● **Goal of the exercise**
Leave out any pictures and transcribe all other data below exactly.

- - - -

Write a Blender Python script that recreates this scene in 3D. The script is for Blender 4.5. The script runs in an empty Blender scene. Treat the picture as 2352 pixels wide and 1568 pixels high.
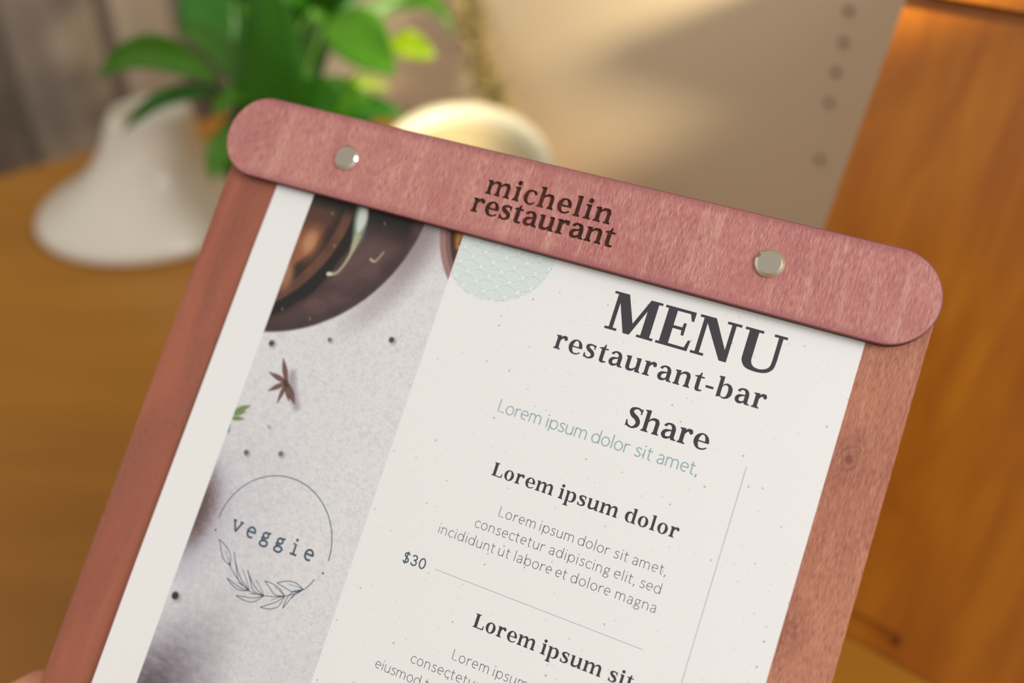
import bpy, bmesh, math, random
import numpy as np
from mathutils import Vector, Matrix

# ------------------------------------------------------------------ camera, world, lights
SC = bpy.context.scene
COL = SC.collection
R = math.radians
FPX, CX, CY = 2150.0, 1176.0, 784.0
CAM_Z, PITCH = 0.415, R(35)
cam_d = bpy.data.cameras.new('camera')
cam = bpy.data.objects.new('camera', cam_d); COL.objects.link(cam)
cam.location = (0, 0, CAM_Z); cam.rotation_euler = (R(90) - PITCH, 0, 0)
cam_d.sensor_width = 36; cam_d.lens = FPX / 2352 * 36
cam_d.clip_start = 0.01; cam_d.clip_end = 50
cam_d.dof.use_dof = True; cam_d.dof.focus_distance = 0.296; cam_d.dof.aperture_fstop = 3.9
SC.camera = cam
SC.view_settings.view_transform = 'Standard'; SC.view_settings.look = 'None'
SC.view_settings.gamma = 1.0; SC.view_settings.exposure = 0.0
SC.view_settings.use_curve_mapping = False

world = bpy.data.worlds.new('room_light'); SC.world = world; world.use_nodes = True
wn = world.node_tree.nodes; wl = world.node_tree.links
bg = wn['Background']; bg.inputs[1].default_value = 0.68
tc = wn.new('ShaderNodeTexCoord'); sx = wn.new('ShaderNodeSeparateXYZ'); rp = wn.new('ShaderNodeValToRGB')
mp = wn.new('ShaderNodeMapRange'); mp.inputs[1].default_value = -1; mp.inputs[2].default_value = 1
wl.new(tc.outputs['Generated'], sx.inputs[0]); wl.new(sx.outputs[2], mp.inputs[0]); wl.new(mp.outputs[0], rp.inputs[0])
rp.color_ramp.elements[0].color = (0.30, 0.21, 0.13, 1); rp.color_ramp.elements[0].position = 0.30
rp.color_ramp.elements[1].color = (1.0, 0.95, 0.89, 1); rp.color_ramp.elements[1].position = 0.62
wl.new(rp.outputs[0], bg.inputs[0])

def light(name, kind, loc, target, energy, color, **kw):
    d = bpy.data.lights.new(name, kind); d.energy = energy; d.color = color
    for k, v in kw.items(): setattr(d, k, v)
    o = bpy.data.objects.new(name, d); COL.objects.link(o); o.location = loc
    o.rotation_euler = (Vector(target) - Vector(loc)).to_track_quat('-Z', 'Y').to_euler()
    return o
light('added_wall_spot', 'SPOT', (.377, .214, .50), (-.12, 1.05, .16), 52.0, (1.0, .84, .56),
      spot_size=R(37), spot_blend=.5, shadow_soft_size=.02)  # added warm spot, brightens the wall and throws the shelf shadow
light('window_daylight', 'AREA', (1.15, -.75, 1.35), (0, .3, .2), 22.5, (.955, .98, 1.0), shape='RECTANGLE', size=.9, size_y=.9)

# ------------------------------------------------------------------ helpers
def lin(c, a=1.0):
    def f(v):
        v /= 255.0
        return v / 12.92 if v <= .04045 else ((v + .055) / 1.055) ** 2.4
    return (f(c[0]), f(c[1]), f(c[2]), a)

def obj(name, me, mat=None, parent=None, smooth=False):
    o = bpy.data.objects.new(name, me); COL.objects.link(o)
    for m in (mat if isinstance(mat, (list, tuple)) else [mat]):
        if m is not None: me.materials.append(m)
    if parent is not None: o.parent = parent
    if smooth:
        for p in me.polygons: p.use_smooth = True
    return o

def mesh(name, v, f):
    me = bpy.data.meshes.new(name); me.from_pydata([tuple(map(float, p)) for p in v], [], f); me.update(); return me

def frombm(name, bm):
    bmesh.ops.recalc_face_normals(bm, faces=bm.faces)
    me = bpy.data.meshes.new(name); bm.to_mesh(me); bm.free(); return me

def empty(name, label, cat, matrix=None, group=None):
    o = bpy.data.objects.new(name, None); COL.objects.link(o); o.empty_display_size = .02
    if matrix is not None: o.matrix_world = matrix
    return tag(o, label, cat, group)

def tag(o, label, cat, group=None):
    o['label'] = label; o['category'] = cat
    if group: o['group'] = group
    return o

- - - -

● **Correct answer**
Write a Blender Python script that recreates this scene in 3D. The script is for Blender 4.5. The script runs in an empty Blender scene. Treat the picture as 2352 pixels wide and 1568 pixels high.
import bpy, bmesh, math, random
import numpy as np
from mathutils import Vector, Matrix

# ------------------------------------------------------------------ camera, world, lights
SC = bpy.context.scene
COL = SC.collection
R = math.radians
FPX, CX, CY = 2150.0, 1176.0, 784.0
CAM_Z, PITCH = 0.415, R(35)
cam_d = bpy.data.cameras.new('camera')
cam = bpy.data.objects.new('camera', cam_d); COL.objects.link(cam)
cam.location = (0, 0, CAM_Z); cam.rotation_euler = (R(90) - PITCH, 0, 0)
cam_d.sensor_width = 36; cam_d.lens = FPX / 2352 * 36
cam_d.clip_start = 0.01; cam_d.clip_end = 50
cam_d.dof.use_dof = True; cam_d.dof.focus_distance = 0.296; cam_d.dof.aperture_fstop = 3.9
SC.camera = cam
SC.view_settings.view_transform = 'Standard'; SC.view_settings.look = 'None'
SC.view_settings.gamma = 1.0; SC.view_settings.exposure = 0.0
SC.view_settings.use_curve_mapping = False

world = bpy.data.worlds.new('room_light'); SC.world = world; world.use_nodes = True
wn = world.node_tree.nodes; wl = world.node_tree.links
bg = wn['Background']; bg.inputs[1].default_value = 0.68
tc = wn.new('ShaderNodeTexCoord'); sx = wn.new('ShaderNodeSeparateXYZ'); rp = wn.new('ShaderNodeValToRGB')
mp = wn.new('ShaderNodeMapRange'); mp.inputs[1].default_value = -1; mp.inputs[2].default_value = 1
wl.new(tc.outputs['Generated'], sx.inputs[0]); wl.new(sx.outputs[2], mp.inputs[0]); wl.new(mp.outputs[0], rp.inputs[0])
rp.color_ramp.elements[0].color = (0.30, 0.21, 0.13, 1); rp.color_ramp.elements[0].position = 0.30
rp.color_ramp.elements[1].color = (1.0, 0.95, 0.89, 1); rp.color_ramp.elements[1].position = 0.62
wl.new(rp.outputs[0], bg.inputs[0])

def light(name, kind, loc, target, energy, color, **kw):
    d = bpy.data.lights.new(name, kind); d.energy = energy; d.color = color
    for k, v in kw.items(): setattr(d, k, v)
    o = bpy.data.objects.new(name, d); COL.objects.link(o); o.location = loc
    o.rotation_euler = (Vector(target) - Vector(loc)).to_track_quat('-Z', 'Y').to_euler()
    return o
light('added_wall_spot', 'SPOT', (.377, .214, .50), (-.12, 1.05, .16), 52.0, (1.0, .84, .56),
      spot_size=R(37), spot_blend=.5, shadow_soft_size=.02)  # added warm spot, brightens the wall and throws the shelf shadow
light('window_daylight', 'AREA', (1.15, -.75, 1.35), (0, .3, .2), 22.5, (.955, .98, 1.0), shape='RECTANGLE', size=.9, size_y=.9)

# ------------------------------------------------------------------ helpers
def lin(c, a=1.0):
    def f(v):
        v /= 255.0
        return v / 12.92 if v <= .04045 else ((v + .055) / 1.055) ** 2.4
    return (f(c[0]), f(c[1]), f(c[2]), a)

def obj(name, me, mat=None, parent=None, smooth=False):
    o = bpy.data.objects.new(name, me); COL.objects.link(o)
    for m in (mat if isinstance(mat, (list, tuple)) else [mat]):
        if m is not None: me.materials.append(m)
    if parent is not None: o.parent = parent
    if smooth:
        for p in me.polygons: p.use_smooth = True
    return o

def mesh(name, v, f):
    me = bpy.data.meshes.new(name); me.from_pydata([tuple(map(float, p)) for p in v], [], f); me.update(); return me

def frombm(name, bm):
    bmesh.ops.recalc_face_normals(bm, faces=bm.faces)
    me = bpy.data.meshes.new(name); bm.to_mesh(me); bm.free(); return me

def empty(name, label, cat, matrix=None, group=None):
    o = bpy.data.objects.new(name, None); COL.objects.link(o); o.empty_display_size = .02
    if matrix is not None: o.matrix_world = matrix
    return tag(o, label, cat, group)

def tag(o, label, cat, group=None):
    o['label'] = label; o['category'] = cat
    if group: o['group'] = group
    return o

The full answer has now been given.